What Does Voting Look Like Around The World?

Jenepher Mackin

Fall in the United States is often synonymous with children returning to school, college campuses swarming with students, the return of football, Halloween and Thanksgiving.

Fall holds even more weight when the American people elect their next president.

The United States is considered a federal democratic republic in which the people choose elected officials to represent them in the government. Presidential elections are held every four years in years divisible by four, and 2020 just happens to be one of those years. 

While Americans gear up to cast their votes on November 3rd, let’s take a look at what elections and voting look like in other Global Experiences program locations!


The Land Down Under is classified as a Westminster Style democracy in which the citizens vote for senators and house representatives based on where they live.

The country is led by the Prime Minister who is not directly elected by the people, but rather selected by the governing party after the election. 

Fun fact: It’s compulsory for all people over the age of 18 to vote. You are fined $50 if you don’t vote!

United Kingdom

The United Kingdom is a unitary country with devoted powers to Wales, England, Scotland and Northern Ireland. The UK is a multiparty parliamentary democracy under a constitutional monarchy with 11 parties currently represented in the Westminster parliament.

Queen Elizabeth II is the Head of State, while the Prime Minister is the Head of Government. The Parliament in Westminster is elected every 5 years in which voters elect a representative for their constituency. The party with the most seats in the parliament is invited by the Queen to form a government. That party selects a person to be the prime minister.

Fun fact: The UK does not have a written constitution and as such relies on tradition and precedent to decide on legal processes. 


Italy was a monarchy until 1946 when the people voted to dissolve the monarchy and it became a constitutional republic. Today, it's referred to as the Republic of Italy. The Italian parliament consists of the Chamber of Deputies and the Senate of the Republic.

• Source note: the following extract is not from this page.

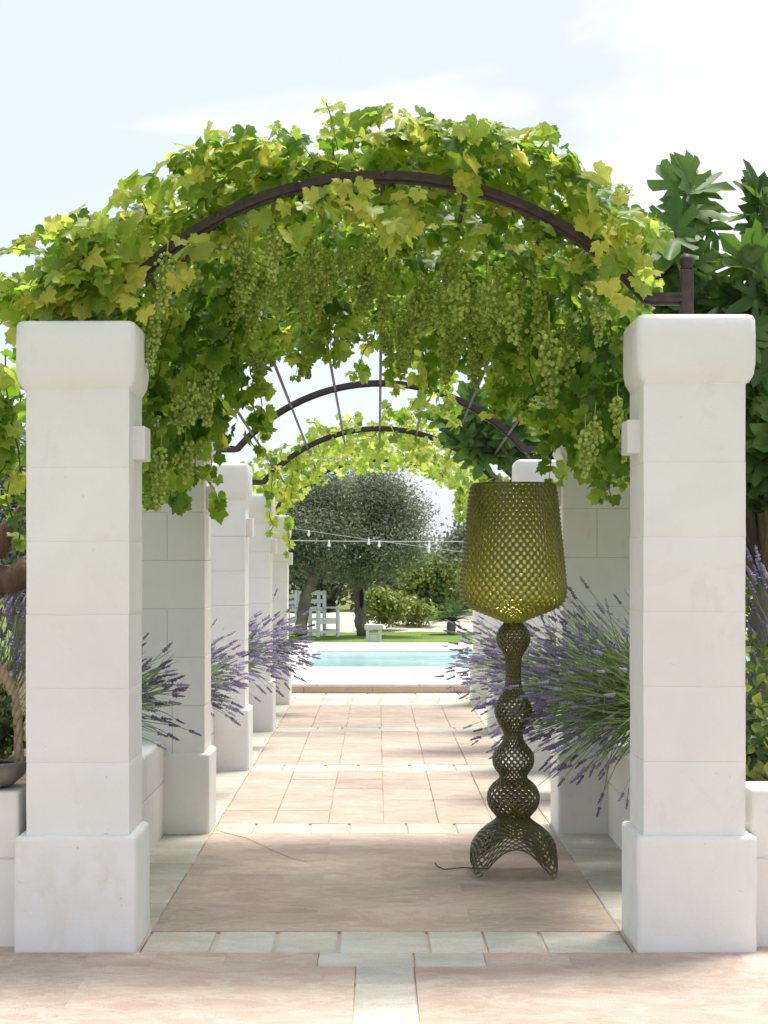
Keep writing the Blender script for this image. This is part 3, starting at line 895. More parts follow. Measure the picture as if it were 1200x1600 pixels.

Elections happen every five years and you must be an Italian citizen and 18 to vote for members of the chamber, but 25 for the senate. The president is then elected by the parliament.

Fun fact: In the 15 days before the voting date, it is forbidden to publish voting polls.


France is a representative democracy in which public officials are either elected by the citizens or appointed by elected officials. The president is elected for a five-year term, directly by the citizens.

The Parliament has two chambers, the National Assembly which has 577 members, elected for a five-year term in single seat-constituencies directly by the citizens, and the Senate which has 348 members, elected for six-year terms.

The French presidential election usually takes place in 2 rounds, with the top two candidates from the first round going into the second round.

Fun fact: Voting takes place on a Sunday.


Spain is considered a constitutional monarchy consisting of a king and a prime minister. The monarch is the head of state and commander-in-chief of the armed forces, while the prime minister heads the Council of Ministers, the main decision making authority. The ministers are proposed by the Prime Minister and then formally appointed by the King.

Spain’s parliament is called Cortes Generales and consists of a congress and senate. The members of the Cortes Generales serve four-year terms, and they are representatives of the Spanish people.

Fun fact: Spaniards vote for regional party lists, not individual candidates.


The Irish republic is a parliamentary democracy. The Government is headed by a prime minister called the Taoiseach.

The National Parliament, or Oireachtas consists of the President, an tUachtarán, and two Houses: a House of Representative and a Senate. The power of making laws for the State is entrusted to the Parliament.

The president is elected by the people for a term of seven years and serves more of a ceremonial role.

Fun fact: Presidents can be re-elected and serve for 14 years!

Voting Matters

Voting may look different around the world, but it has one major similarity: it matters.

For decades, the youth (ages 18-24) in America have demonstrated a low turnout at the polls. In 2020, Millenials and a portion of Gen Z makeup 37% of eligible voters meaning that United States youth can really make a change. Register to vote and make a plan!

Will you vote by mail, in person, or early? Share your plan with your family and friends - let’s make a difference!